Die »Arbeitsgemeinschaft für Arbeitnehmerfragen« steht noch für gute alte Sozialdemokratie, und entsprechend klingen auch Barthels Thesen gegen Fiskalpakt und ESM. Zwar hätten die Genossen »mit dem Pakt für Wachstum und Beschäftigung viel erreicht«, um die »falsche Regierungspolitik zu korrigieren«, rechtfertigt der Politiker kreditfinanzierte Mehrausgaben europäischer Staaten im Volumen von rund 130 Milliarden Euro. Doch »das blinde Sparen«, das in Barthels Wahrnehmung parallel dazu praktiziert wird, mache »die EU zu einer Rezessionsgemeinschaft«.

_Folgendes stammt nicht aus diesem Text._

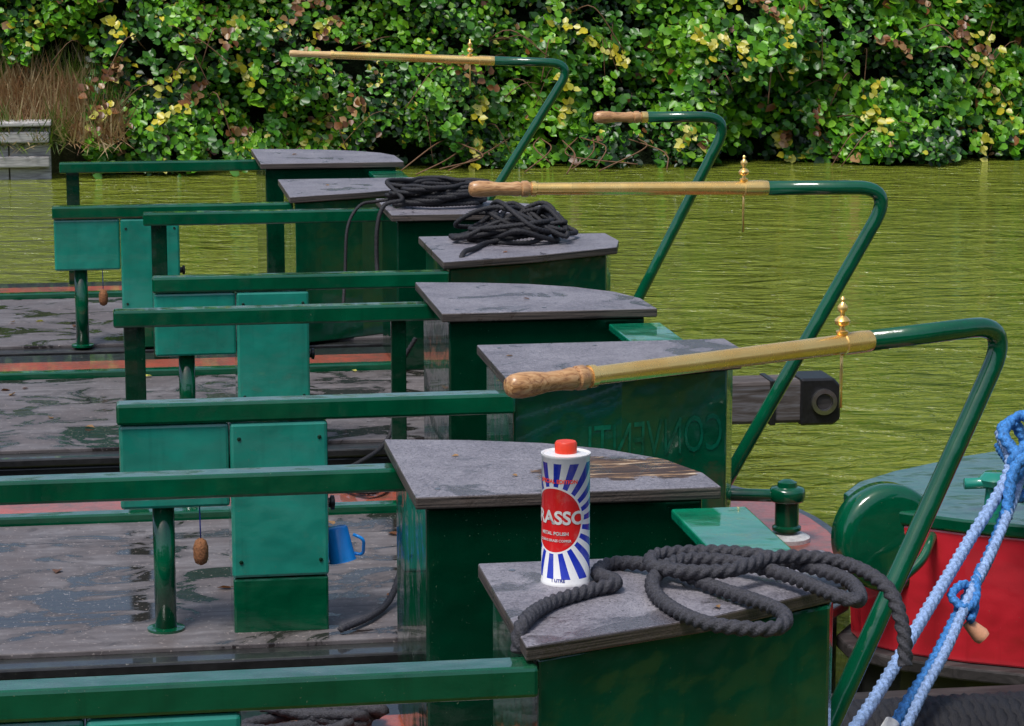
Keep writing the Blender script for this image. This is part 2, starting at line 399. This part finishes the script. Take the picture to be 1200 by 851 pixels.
# ------------------------------------------------------------------ ropes on lids
Z=LT+.011
pts=[(.61,3.79,Z-.04),(.62,3.81,Z),(.68,3.92,Z),(.76,3.99,Z),(.81,4.02,Z+.004),(.795,4.10,Z),(.835,4.16,Z),(.905,4.09,Z+.009),(.965,3.97,Z+.003),(1.03,3.80,Z+.006),(1.0,3.725,Z),(.905,3.77,Z),(.865,3.90,Z),(.87,4.01,Z+.007),(.935,4.10,Z+.016),(1.02,4.09,Z+.013),(1.09,3.99,Z+.013),(1.14,3.86,Z+.01),(1.175,3.85,Z+.006),(1.185,3.97,Z+.008),(1.105,4.09,Z+.014),(1.02,4.135,Z+.019),(.905,4.13,Z+.02),(.885,4.04,Z+.02),(.985,3.99,Z+.024),(1.09,4.04,Z+.031),(1.19,4.02,Z+.024),(1.24,3.92,Z+.006),(1.255,3.87,Z-.05),(1.255,3.85,Z-.11)]
rope('rope_coil',pts,.0112,M['rope'],n=18)
def heap(cx,cy,z,rx,ry,n,hgt,r,seed,mat,tail=None):
    rnd=random.Random(seed); p=list(tail or [])
    for i in range(n):
        a=i*1.25+rnd.uniform(-.6,.6); k=rnd.uniform(.3,1.05); env=max(.08,1-k*.85)
        p.append((cx+rx*k*math.cos(a),cy+ry*k*math.sin(a),z+r+rnd.uniform(0,hgt)*env*1.2))
    return rope('rope_coil',p,r,mat,n=9,fine=.45)
heap(1.38,8.62,LT,.22,.20,58,.17,.008,3,M['rope_blk'],[(1.12,8.18,LT-.05),(1.14,8.22,LT+.01),(1.2,8.35,LT+.010),(1.28,8.5,LT+.012)])
p=[]
for i in range(120):
    a=i*2*math.pi/14; rr=.135+.022*math.sin(i*1.7)
    p.append((1.25+rr*1.25*math.cos(a),9.72+rr*math.sin(a),LT+.010+.0065*i/14*1.5+.003*math.sin(i*2.3)))
p+= [(1.1,9.6,LT+.04),(1.03,9.58,LT+.02),(1.0,9.56,LT-.06),(.995,9.54,LT-.2),(1.0,9.5,LT-.28)]
rope('rope_coil',p,.008,M['rope_blk'],n=9,fine=.45)
rope('hanging_rope',[(1.14,9.74,LT+.03),(1.02,9.76,LT+.015),(.95,9.74,LT-.0),(.90,9.70,LT-.08),(.885,9.66,LT-.25),(.87,9.6,LT-.38)],.006,M['rope_blk'],n=9,fine=.45)
rope('hanging_rope',[(.95,7.95,.80),(.90,7.95,.7),(.86,7.9,.5),(.74,7.72,.45),(.6,7.6,.44)],.007,M['rope_blk'],n=9,fine=.45)
heap(.42,5.22,DK+.01,.20,.12,22,.06,.012,9,M['rope'],[(.15,5.1,DK+.02),(.25,5.14,DK+.02)])
heap(.75,7.45,DK+.01,.08,.10,12,.04,.008,12,M['rope_blk'])
rope('hanging_rope',[(.74,6.25,.62),(.70,6.2,.5),(.66,6.12,.445),(.60,6.0,.44),(.52,5.9,.44)],.008,M['rope'],n=9,fine=.45)

# ------------------------------------------------------------------ small things
E=empty('blue_mug')
lathe('mug_body',[(0,.024),(.004,.028),(.080,.032),(.085,.034),(.085,.029),(.01,.024)],(.525,6.05,.655),(.18,-.10,-1),M['blue'],E)
sweep('mug_handle',fillet([(.565,6.03,.64),(.59,6.02,.63),(.59,6.04,.585),(.56,6.05,.59)],.02),.004,M['blue'],E)
E=empty('mooring_bollard'); x,y,z=1.82,6.66,DK+.002
lathe('base_ring',[(0,.065),(.012,.065),(.016,.058),(.022,.045)],(x,y,z),(0,0,1),M['white'],E)
lathe('post',[(.015,.030),(.03,.030),(.032,.040),(.04,.040),(.045,.033),(.11,.033),(.113,.046),(.118,.050),(.142,.050),(.150,.044),(.153,.028),(.165,.026),(.172,.012)],(x,y,z),(0,0,1),M['green'],E,32)
sweep('side_pipe',fillet([(x-.24,y+.02,z+.135),(x-.1,y+.01,z+.13),(x,y,z+.125)],.03),.018,M['green'],E)
E=empty('timber_beam')
box('beam',1.50,2.30,8.22,8.36,.43,.575,M['grey_wood'],E,.012)
box('iron_strap',2.18,2.20,8.214,8.366,.426,.579,M['blackmetal'],E,.003)
o=[(2.285,.422),(2.40,.422),(2.425,.44),(2.425,.555),(2.40,.583),(2.285,.583)]
vs=[(x,8.212,z) for x,z in o]+[(x,8.368,z) for x,z in o]; k=len(o)
mobj('end_cap',vs,[tuple(range(k)),tuple(range(k,2*k))]+[(i,(i+1)%k,k+(i+1)%k,k+i) for i in range(k)],M['blackmetal'],E,bevel=.008)
lathe('eye_ring',[(0,.044),(.012,.044),(.013,.030),(.002,.028)],(2.365,8.212,.503),(0,-1,0),M['steel'],E)
lathe('eye_hole',[(0,.027),(.004,.025)],(2.365,8.211,.503),(0,-1,0),M['dark_wood'],E)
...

Und so werde Deutschland über kurz oder lang die Rechnung präsentiert: »Wenn wir an unserer Südgrenze erst einmal mexikanische Verhältnisse haben, dann wird sich der Druck auf die Arbeits- und Sozialbedingungen in Deutschland verschärfen«, warnt der Politiker. »Lohnsenkungen allenthalben, Sozialabbau, ein Aufbrechen des Flächentarifvertrags«, ein »Abbau von Arbeitnehmerrechten und massive Kürzungen von öffentlichen Investitionen« – das sei »die internationale Strategie des Neoliberalismus, die Strategie der Zocker und Umverteiler«. Und da Barthel als in der Wolle gefärbtem Sozialdemokraten Umverteilung natürlich zutiefst zuwider ist, lehnt er den Fiskalpakt im Bundestag ab – und mit ihm auch gleich den ESM, denn dieser habe nicht »die Probleme und Interessen der ›Kleinen Leute‹ im Blick«, sondern nur »die der Finanzmärkte, der Banken und des Großkapitals«.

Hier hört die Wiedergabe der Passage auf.